Na década de 1980, foi homenageado na série Carnavalesca, da Sala Funarte/Sidney Miller, com o espetáculo “Alalaô”, escrito e dirigido por Ricardo Cravo Albin e no qual sua obra foi apresentada por ele mesmo em palco e cantada por Carlos Galhardo e Marília Barbosa. Em 1990 foi homenageado com uma exposição de várias caricaturas suas, feitas por jovens caricaturistas, realizada no Museu Nacional de Belas Artes do Rio de Janeiro. Em 1996 ilustrou o livro infantil “Moça perfumosa, rapaz pimpão”, de Daniela Chindler, que não chegou a ver publicado, pois faleceu antes. Em 2010, por ocasião do centenário de seu nascimento foi tema de longa reportagem no Jornal da ABI intitulada “Os 100 anos de um mestre do desenho não podem passar em branco”. No mesmo ano foi homenageado com uma exposição no Centro Cultural Justiça Federal na qual foram expostas cerca de 100 originais, muitos deles obras inéditas, além de manuscritos e fotos.

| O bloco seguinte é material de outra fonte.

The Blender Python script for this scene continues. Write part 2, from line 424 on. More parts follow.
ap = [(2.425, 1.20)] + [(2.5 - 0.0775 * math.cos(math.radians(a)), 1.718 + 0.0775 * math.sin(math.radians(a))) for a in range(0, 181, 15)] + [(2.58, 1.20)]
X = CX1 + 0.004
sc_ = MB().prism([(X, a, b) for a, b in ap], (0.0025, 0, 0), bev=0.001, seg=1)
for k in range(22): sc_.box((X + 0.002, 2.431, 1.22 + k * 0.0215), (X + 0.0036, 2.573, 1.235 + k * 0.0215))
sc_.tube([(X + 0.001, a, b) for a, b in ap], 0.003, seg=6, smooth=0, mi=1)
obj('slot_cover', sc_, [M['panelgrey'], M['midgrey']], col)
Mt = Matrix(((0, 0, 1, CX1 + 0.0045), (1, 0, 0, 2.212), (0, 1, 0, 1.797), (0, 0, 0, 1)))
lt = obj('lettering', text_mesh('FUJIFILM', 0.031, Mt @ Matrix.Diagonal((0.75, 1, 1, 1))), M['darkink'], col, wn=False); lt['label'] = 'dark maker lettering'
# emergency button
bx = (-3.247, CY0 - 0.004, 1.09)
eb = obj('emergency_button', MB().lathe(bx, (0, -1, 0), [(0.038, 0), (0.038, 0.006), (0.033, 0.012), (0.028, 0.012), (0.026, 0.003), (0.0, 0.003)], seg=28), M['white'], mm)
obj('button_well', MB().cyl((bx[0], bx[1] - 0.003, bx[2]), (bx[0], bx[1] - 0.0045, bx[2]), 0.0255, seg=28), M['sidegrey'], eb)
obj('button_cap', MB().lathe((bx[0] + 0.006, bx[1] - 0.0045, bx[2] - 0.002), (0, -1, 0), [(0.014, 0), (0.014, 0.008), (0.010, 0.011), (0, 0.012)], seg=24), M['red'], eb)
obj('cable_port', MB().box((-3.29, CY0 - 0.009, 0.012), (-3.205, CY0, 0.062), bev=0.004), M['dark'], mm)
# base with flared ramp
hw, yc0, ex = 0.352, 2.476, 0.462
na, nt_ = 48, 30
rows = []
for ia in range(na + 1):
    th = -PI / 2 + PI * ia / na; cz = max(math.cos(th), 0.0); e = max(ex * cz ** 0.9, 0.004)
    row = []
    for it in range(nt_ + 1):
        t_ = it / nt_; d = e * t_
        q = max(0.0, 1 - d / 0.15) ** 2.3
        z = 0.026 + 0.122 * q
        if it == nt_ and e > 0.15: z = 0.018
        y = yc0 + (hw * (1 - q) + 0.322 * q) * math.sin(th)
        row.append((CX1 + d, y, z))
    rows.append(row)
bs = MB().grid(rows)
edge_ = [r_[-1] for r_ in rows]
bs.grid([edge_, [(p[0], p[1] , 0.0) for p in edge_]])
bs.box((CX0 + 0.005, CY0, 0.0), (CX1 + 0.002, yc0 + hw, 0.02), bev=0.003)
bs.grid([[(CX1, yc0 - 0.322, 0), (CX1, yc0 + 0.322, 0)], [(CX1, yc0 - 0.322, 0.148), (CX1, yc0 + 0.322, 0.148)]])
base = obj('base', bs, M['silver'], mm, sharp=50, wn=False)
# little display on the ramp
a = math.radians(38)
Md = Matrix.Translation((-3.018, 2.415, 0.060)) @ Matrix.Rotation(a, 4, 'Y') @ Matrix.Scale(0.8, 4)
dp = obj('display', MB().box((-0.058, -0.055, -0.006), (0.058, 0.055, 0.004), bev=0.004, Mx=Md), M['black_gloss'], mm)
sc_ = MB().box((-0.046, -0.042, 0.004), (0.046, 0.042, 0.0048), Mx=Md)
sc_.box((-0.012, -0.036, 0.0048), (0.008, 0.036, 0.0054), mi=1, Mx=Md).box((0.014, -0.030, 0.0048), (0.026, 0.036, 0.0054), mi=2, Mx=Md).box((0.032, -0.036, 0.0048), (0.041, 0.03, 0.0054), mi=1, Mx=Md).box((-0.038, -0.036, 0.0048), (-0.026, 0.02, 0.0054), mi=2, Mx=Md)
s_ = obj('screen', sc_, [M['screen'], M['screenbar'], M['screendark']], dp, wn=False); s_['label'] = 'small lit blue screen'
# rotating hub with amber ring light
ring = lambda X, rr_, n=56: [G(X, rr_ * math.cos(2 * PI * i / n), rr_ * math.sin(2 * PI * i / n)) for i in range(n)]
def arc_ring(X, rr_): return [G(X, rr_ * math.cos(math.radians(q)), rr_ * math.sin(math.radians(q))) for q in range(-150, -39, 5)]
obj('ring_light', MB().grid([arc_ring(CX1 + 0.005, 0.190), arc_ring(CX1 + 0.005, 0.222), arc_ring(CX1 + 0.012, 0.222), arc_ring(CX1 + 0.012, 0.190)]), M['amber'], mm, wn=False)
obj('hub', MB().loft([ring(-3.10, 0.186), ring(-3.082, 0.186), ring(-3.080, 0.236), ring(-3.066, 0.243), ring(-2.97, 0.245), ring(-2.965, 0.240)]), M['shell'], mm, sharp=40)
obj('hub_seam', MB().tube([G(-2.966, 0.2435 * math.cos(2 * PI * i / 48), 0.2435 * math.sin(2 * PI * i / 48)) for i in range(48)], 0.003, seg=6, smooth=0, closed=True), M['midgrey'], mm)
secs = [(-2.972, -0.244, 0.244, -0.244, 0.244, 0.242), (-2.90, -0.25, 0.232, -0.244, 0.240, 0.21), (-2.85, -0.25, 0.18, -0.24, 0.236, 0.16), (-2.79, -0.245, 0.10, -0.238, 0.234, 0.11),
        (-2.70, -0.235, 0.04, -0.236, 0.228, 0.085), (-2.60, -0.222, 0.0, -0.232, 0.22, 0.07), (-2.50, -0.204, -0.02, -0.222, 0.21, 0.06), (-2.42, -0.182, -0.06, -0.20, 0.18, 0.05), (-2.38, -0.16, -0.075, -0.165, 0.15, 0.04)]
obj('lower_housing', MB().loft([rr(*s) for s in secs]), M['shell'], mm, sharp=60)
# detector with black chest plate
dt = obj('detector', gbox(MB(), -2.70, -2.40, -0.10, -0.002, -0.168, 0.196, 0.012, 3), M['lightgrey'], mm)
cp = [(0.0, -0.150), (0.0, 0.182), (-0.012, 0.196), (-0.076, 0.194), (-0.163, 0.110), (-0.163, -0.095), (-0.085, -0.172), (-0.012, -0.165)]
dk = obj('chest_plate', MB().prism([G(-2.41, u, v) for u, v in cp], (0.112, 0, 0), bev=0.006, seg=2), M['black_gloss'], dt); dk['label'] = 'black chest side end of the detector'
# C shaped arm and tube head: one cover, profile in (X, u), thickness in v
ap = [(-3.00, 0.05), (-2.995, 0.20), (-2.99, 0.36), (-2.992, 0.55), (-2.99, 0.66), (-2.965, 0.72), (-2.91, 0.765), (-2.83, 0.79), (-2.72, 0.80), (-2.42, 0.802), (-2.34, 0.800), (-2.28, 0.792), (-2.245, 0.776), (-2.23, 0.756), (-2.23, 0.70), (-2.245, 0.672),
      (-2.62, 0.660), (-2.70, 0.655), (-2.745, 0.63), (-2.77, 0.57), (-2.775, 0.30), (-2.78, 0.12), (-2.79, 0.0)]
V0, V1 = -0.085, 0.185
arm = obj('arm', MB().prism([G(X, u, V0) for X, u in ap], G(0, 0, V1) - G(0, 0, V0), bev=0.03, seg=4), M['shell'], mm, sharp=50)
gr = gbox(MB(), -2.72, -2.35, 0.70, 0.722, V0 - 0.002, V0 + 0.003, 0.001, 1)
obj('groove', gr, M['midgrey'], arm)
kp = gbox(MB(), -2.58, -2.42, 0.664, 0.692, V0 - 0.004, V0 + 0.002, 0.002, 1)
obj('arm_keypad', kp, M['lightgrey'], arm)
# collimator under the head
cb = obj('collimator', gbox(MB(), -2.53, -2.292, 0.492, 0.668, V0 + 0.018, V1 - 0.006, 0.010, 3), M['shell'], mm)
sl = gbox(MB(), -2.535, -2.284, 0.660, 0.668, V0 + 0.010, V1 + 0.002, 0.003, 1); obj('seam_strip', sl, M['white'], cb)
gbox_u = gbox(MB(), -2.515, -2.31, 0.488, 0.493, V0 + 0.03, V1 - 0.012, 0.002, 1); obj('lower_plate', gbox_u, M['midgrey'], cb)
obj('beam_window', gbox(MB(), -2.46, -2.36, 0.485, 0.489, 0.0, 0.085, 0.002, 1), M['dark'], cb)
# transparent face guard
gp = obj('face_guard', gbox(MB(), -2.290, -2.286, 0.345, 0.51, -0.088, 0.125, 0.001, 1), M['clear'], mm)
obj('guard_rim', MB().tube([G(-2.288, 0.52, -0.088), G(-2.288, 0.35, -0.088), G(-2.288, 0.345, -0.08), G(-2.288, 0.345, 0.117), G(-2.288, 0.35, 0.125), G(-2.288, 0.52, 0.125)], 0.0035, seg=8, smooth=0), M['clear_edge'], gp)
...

AZEVEDO, M. A . de (NIREZ) et al. Discografia brasileira em 78 rpm. Rio de Janeiro: Funarte, 1982.
CARDOSO, Sylvio Tullio. Dicionário Biográfico da música Popular. Rio de Janeiro: Edição do autor, 1965.
LUSTOSA, Isabel. Nássara. Série Perfis do Rio. Rio de Janeiro: Relume Dumará/Prefeitura, 1999.
MARCONDES, Marcos Antônio. (ED). Enciclopédia da Música popular brasileira: erudita, folclórica e popular. 2. ed. São Paulo: Art Editora/Publifolha, 1999.
SEVERIANO, Jairo e MELLO, Zuza Homem de. A canção no tempo. Volume1. São Paulo: Editora: 34, 1999.
VASCONCELOS, Ari. Panorama da música popular brasileira – volume 2. Rio de Janeiro: Martins, 1965.